Your DMARC record includes a policy tag (p=) that tells receiving servers what to do when DMARC fails:

Reporting

DMARC sends daily XML reports to an email address you specify, showing every IP that sent email using your domain, whether it passed or failed SPF/DKIM/DMARC, and how many messages each IP sent. These reports are invaluable for discovering unauthorized use of your domain and finding legitimate sending sources you forgot to authenticate.

How to Set Up DMARC

Step 1: Verify SPF and DKIM are working first.
DMARC depends on SPF and DKIM being properly configured. If you have not set those up yet, do that before adding DMARC. See the SPF guide and DKIM guide. Send test emails and confirm both show "pass" in the Authentication-Results headers.
Step 2: Create your DMARC DNS record.
Add a TXT record to your DNS at the subdomain _dmarc.yourdomain.com. Start with a monitoring-only policy: v=DMARC1; p=none; rua=mailto:dmarc-reports@yourdomain.com. The rua tag specifies where aggregate reports are sent. Use an email address you actually monitor.
Step 3: Monitor reports for 2-4 weeks.
With p=none, no email is affected but you start receiving reports. Review these reports (or use a free DMARC report analyzer) to identify all sources sending email from your domain. Confirm each legitimate source passes SPF or DKIM with alignment. If you find legitimate services failing, fix their authentication before moving to a stricter policy.
Step 4: Move to quarantine.
Once you are confident all legitimate email passes DMARC, update your policy to p=quarantine. You can use the pct= tag to roll this out gradually: pct=10 applies the quarantine policy to only 10% of failing messages. Increase this over time to pct=100.
Step 5: Move to reject (optional but recommended).
For maximum protection against domain spoofing, change to p=reject.
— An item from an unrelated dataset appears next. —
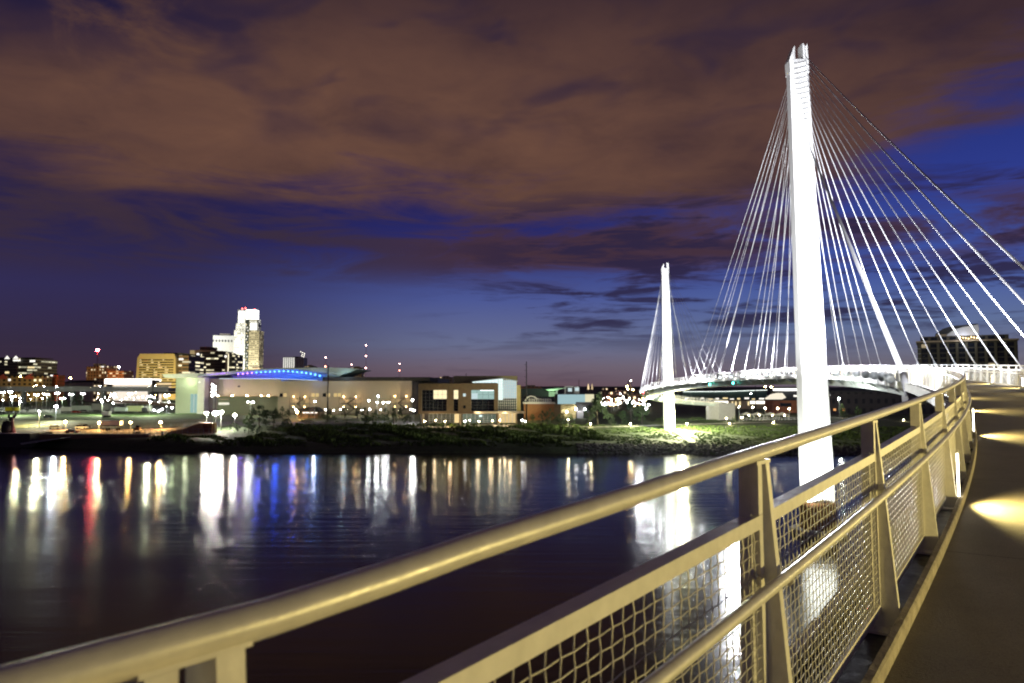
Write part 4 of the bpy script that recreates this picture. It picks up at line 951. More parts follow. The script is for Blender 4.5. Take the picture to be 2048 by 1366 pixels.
b.win(em('green_window', (.55, .95, .5), .5), 1098, 1112, 783.5, 793, 3); b.box('pier', white_c, 1112.4, 1115.4, 781, 810, 0, 3)
light('canopy_light', 'POINT', at(1104, 788, 410), 1800, (.5, 1.0, .5), None, .3)
b = Bld('screen_building', 'flat building with a wide pale blue lit wall panel above a brown base', 'building', 1115, 1206, 345, 24)
b.box('wall', brick_b, 1105, 1150, 808.2, 842, -2, None, None, True); b.box('lit_panel', em('panel_glow', (.56, .84, .88), .62), 1115.4, 1170, 789, 808, -.5, -.1); b.box('wall', dark_c, 1115, 1170, 788.4, 841, 0, None, None, True)
b.box('lit_panel', em('panel_glow_y', (1, .93, .62), .8), 1170.4, 1188, 788.5, 806, 0, .4); b.box('wing', mat('yellow_render', (.32, .26, .12), .85), 1120, 1151, 808.4, 842, -2.6, -2.05)
b.box('garage', dark_c, 1151.4, 1186, 804, 842, -3, 10, None, True); b.box('garage_door', mat('grey_door', (.42, .42, .48), .6), 1152.5, 1165, 821, 836, -3.3, -3.02)
for px, py in ((1150.5, 818), (1168, 818), (1132, 823)): MB().ball((b.X(px), -3.8, b.Z(py)), .25).build('wall_lamp', em_lamp_w, b.o); light('wall_lamp', 'POINT', at(px, py + .5, 340), 260, (1, .93, .7), None, .2)
b = Bld('warehouse', 'grey flat roofed warehouse with lit upper frames behind the pale blue panel', 'building', 1128, 1160, 480, 20)
b.box('wall', dark_c, 1130, 1147, 773, 800, 0, None, None, True); b.box('frame', white_c, 1129, 1131, 773, 790, -1, 0); b.box('frame', white_c, 1131.2, 1147, 772.4, 774.5, -1, 0); b.win(em_win_c, 1136, 1144, 776, 783, 0); b.win(em_win_c, 1150, 1158, 775, 782, 0)
b.box('wing', concrete, 1148.3, 1159, 773, 800, .5, 15, None, True)
# far brick quarter seen beyond the lot
for i, (px0, px1, pt, Y) in enumerate([(1205, 1232, 783, 760), (1230, 1262, 780, 880), (1258, 1290, 785, 700), (1208, 1250, 776, 1100), (1252, 1300, 778, 1150)]):
    b = Bld('brick_building', ['low brick block nearest the cone shaped tree in the lamplit quarter', 'middle brick block in the lamplit quarter', 'brick block nearest the bridge tip in the lamplit quarter', 'farther brick block at the left of the lamplit quarter', 'farther brick block at the right of the lamplit quarter'][i], 'building', px0, px1, Y, 20)
    b.box('wall', facade('quarter%d' % i, (.24, .09, .05), (1, .75, .45), 4.5, 4.2, .25, 1.6, (.25, .75), (.25, .75), (.04, .02, .015), 20. + i), px0, px1, pt, 810, 0, None, None, True); b.box('roof', roof_d, px0 + 2, px1 - 2, pt - 1.5, pt - .05, 2, 16)
b = Bld('lattice_tower', 'lamp hung lattice tower just left of the bridge tip', 'tower', 1256, 1264, 520, 3)
for px in (1257, 1262): b.box('tower_leg', dark_metal, px, px + .9, 762, 830, 0, .4, None, True); b.box('tower_leg', dark_metal, px, px + .9, 762, 830, 2, 2.4, None, True)
for j in range(9): b.box('tower_brace', dark_metal, 1257, 1262.9, 764 + j * 6, 764.8 + j * 6, -.1, .05)
for px, py in ((1254, 773), (1255.5, 778), (1266, 779)): MB().ball((b.X(px), -.6, b.Z(py)), .42).build('tower_lamp', em_lamp_o, b.o)
MB().ball((b.X(1262.5), 1, b.Z(761.5)), .4).build('beacon', em('pale_beacon', (1, .8, .7), 30), b.o)
for i, (px, lb) in enumerate([(1177, 'left of the two thin floodlit spires on the far ridge'), (1184.5, 'right of the two thin floodlit spires on the far ridge')]):
    b = Bld('church_spire', lb, 'spire', px - 2, px + 2, 2200, 5)
    b.poly('steeple', em('spire_glow%d' % i, (1, .74, .42), 1.2 - .5 * i), [(px - 1.8, 779), (px - 1.2, 772), (px, 767), (px + 1.2, 772), (px + 1.8, 779)], 0, 5); b.box('tower', tan_c, px - 2, px + 2, 779.1, 800, -.4, 5.4)

# -- beyond the span: venue, kiosk, fence, red brick shed
b = Bld('venue', 'long dark hall with a thin white line of light along its roof, under the span', 'building', 1365, 1536, 640, 40)
b.box('wall', mat('dark_teal_cladding', (.06, .10, .09), .6), 1366, 1534, 783.5, 830, 0, None, None, True); b.poly('roof_light_line', em('roof_line_glow', (.9, 1.0, .92), 2.2), [(1366, 783.8), (1366, 782.8), (1450, 782.4), (1534, 779.6), (1534, 780.6), (1450, 783.3)], -1.2, -.2)
for i in range(9): b.win(em_win_y if i % 2 else em_win_w, 1402 + i * 14.5, 1408 + i * 14.5 + (i * 3) % 5, 795 + (i * 2) % 3, 798 + (i * 2) % 3, -.1)
b = Bld('shop_row', 'row of bright white lit shop fronts under the middle of the span', 'building', 1425, 1545, 520, 16)
for a, c in ((1428, 1456), (1500, 1532)): b.win(em('shop_glow', (1, .96, .85), 2.0), a, c, 802, 807.5, -.3, 'lit_sign')
b.box('wall', tan_c, 1426, 1544, 801, 830, 0, None, None, True); b.box('roof', roof_d, 1426, 1544, 799.6, 800.9, -1, 14)
for px in (1463, 1470, 1478, 1495): b.win(em_win_y, px, px + 3, 803, 811, -.2)
b = Bld('kiosk', 'glaring white lit canopy building left of the tall pylon under the span', 'building', 1545, 1603, 470, 20)
b.box('canopy', em('kiosk_glow', (1, .98, .92), 2.6), 1562, 1595, 777, 781.5, -2, 14); b.poly('tent', em('tent_glow', (1, .90, .72), 1.0), [(1538, 797), (1550, 789), (1562, 786), (1569, 795), (1560, 799), (1540, 799)], -3, 8)
b.box('wall', dark_c, 1562, 1604, 782, 830, 0, None, None, True); b.win(em_win_w, 1587, 1602, 790, 793.5, -.2); b.box('annex', brick_r, 1546, 1562, 800, 830, -4, 10, None, True)
b = Bld('brick_shed', 'long low dark red brick shed left of the tall pylon', 'building', 1545, 1612, 420, 14)
b.box('wall', brick_r, 1546, 1612, 801, 832, 0, None, None, True); b.box('roof', roof_d, 1545, 1612, 799.4, 800.9, -.5, 14); b.win(win_dk, 1560, 1582, 806, 813, -.1)
b = Bld('condominium', 'dark apartment tower with a curved pale penthouse roof behind the cables at right', 'building', 1856, 2016, 420, 34, R(-29))
b.box('wall', mat('condo_render', (.05, .045, .036), .8, 0, .1, .4), 1861, 2012, 683, 830, .3, None, None, True)
for i in range(11): b.box('pier', mat('condo_pier', (.085, .075, .05), .8), 1863 + i * 14.4, 1866.6 + i * 14.4, 684, 830, -.5, .25)
for r_ in range(5):
    for i in range(10):
        a = 1867.4 + i * 14.4; lit_ = (i * 7 + r_ * 5) % 23 == 0
        b.win(em('condo_lit', (1, .8, .5), .35) if lit_ else win_dk, a, a + 9.6, 686.5 + r_ * 10, 693.8 + r_ * 10, .3)
    b.box('balcony', steel_grey, 1856, 1866, 695.2 + r_ * 10, 696.2 + r_ * 10, -2.2, -.6)
b.box('cornice', tan_c, 1859, 2014, 680, 682.9, -1.2, 34); b.box('top_storey', mat('condo_top', (.07, .06, .045), .8), 1866, 2000, 670.5, 679.9, 2, 30)
for i in range(9): b.win(win_dk, 1868 + i * 14.5, 1878 + i * 14.5, 672.5, 678.5, 2)
b.box('lit_lounge', em('lounge_glow', (1, .72, .35), .28), 1926, 1956, 673, 679.6, 1.5, 1.8)
for i in range(7): MB().ball((b.X(1928 + i * 4.2), 1.2, b.Z(674 + (i * 5) % 4)), .22).build('lounge_lamp', em('lounge_lamp_glow', (1, .75, .4), 12), b.o)
b.poly('penthouse', mat('pale_metal_shell', (.58, .58, .60), .4, .3, .08, .5), [(1908, 670.4), (1908, 667), (1918, 658), (1933, 652.5), (1957, 648), (1957, 670.4)], 6, 24)
b.poly('penthouse_roof', roof_d, [(1890, 665.5), (1902, 655), (1916, 650), (1932, 649), (1956, 647), (1956, 647.8), (1932, 652), (1918, 657), (1907, 665.5)], 4, 26); b.box('penthouse_wall', tan_c, 1891, 1907.5, 666, 670.4, 6, 20)
light('penthouse_light', 'POINT', at(1930, 668, 415), 2600, (.85, .88, 1.0), None, .3); light('penthouse_light', 'POINT', at(1945, 666, 415), 400, (1, .85, .6), None, .2)
b = Bld('townhouse_row', 'long dark brick terrace under the span right of the tall pylon', 'building', 1660, 1870, 400, 22)
b.box('wall', facade('terrace_dark', (.045, .038, .04), (1, .7, .35), 4, 5, .04, .8, (.3, .7), (.25, .75), (.012, .012, .016), 31.), 1662, 1870, 784, 832, 0, None, None, True); b.box('roof', roof_d, 1661, 1870, 781.5, 783.9, -.6, 22)
for px in (1666, 1684): b.win(em('porch_glow', (1, .45, .15), .9), px, px + 5, 817, 821.5, -.2)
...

This tells ISPs to completely reject any email that fails DMARC, effectively preventing anyone from impersonating your domain. Only do this when you are certain all your legitimate email is authenticated.

DMARC Record Syntax

A complete DMARC record looks like:

v=DMARC1; p=quarantine; rua=mailto:dmarc@yourdomain.com; ruf=mailto:dmarc-forensic@yourdomain.com; pct=100; adkim=r; aspf=r

Common DMARC Mistakes

Jumping Straight to Reject

If you go directly to p=reject without monitoring first, you may block legitimate email from services you forgot to authenticate (CRM, help desk, transactional email, etc.). Always start with p=none and review reports before tightening the policy.

Not Reading the Reports

DMARC reports are XML files that are difficult to read raw. Use a free analyzer tool (like MXToolbox, Postmark DMARC, or DMARC Analyzer) to parse them into readable dashboards. The reports tell you exactly what is passing and failing, so they are worth reviewing regularly.

Subdomain Policy Gaps

DMARC policies on your root domain do not automatically cover subdomains unless you add sp= (subdomain policy). If you send from marketing.yourdomain.com, you need either a DMARC record on that subdomain or an sp= tag on the root domain record.

2026 requirement: Gmail, Yahoo, and Microsoft all require at minimum a DMARC record with p=none for bulk senders. Many ISPs now give stronger inbox placement preference to domains with p=quarantine or p=reject. Having no DMARC record at all puts you at a disadvantage for deliverability even if your SPF and DKIM are perfect.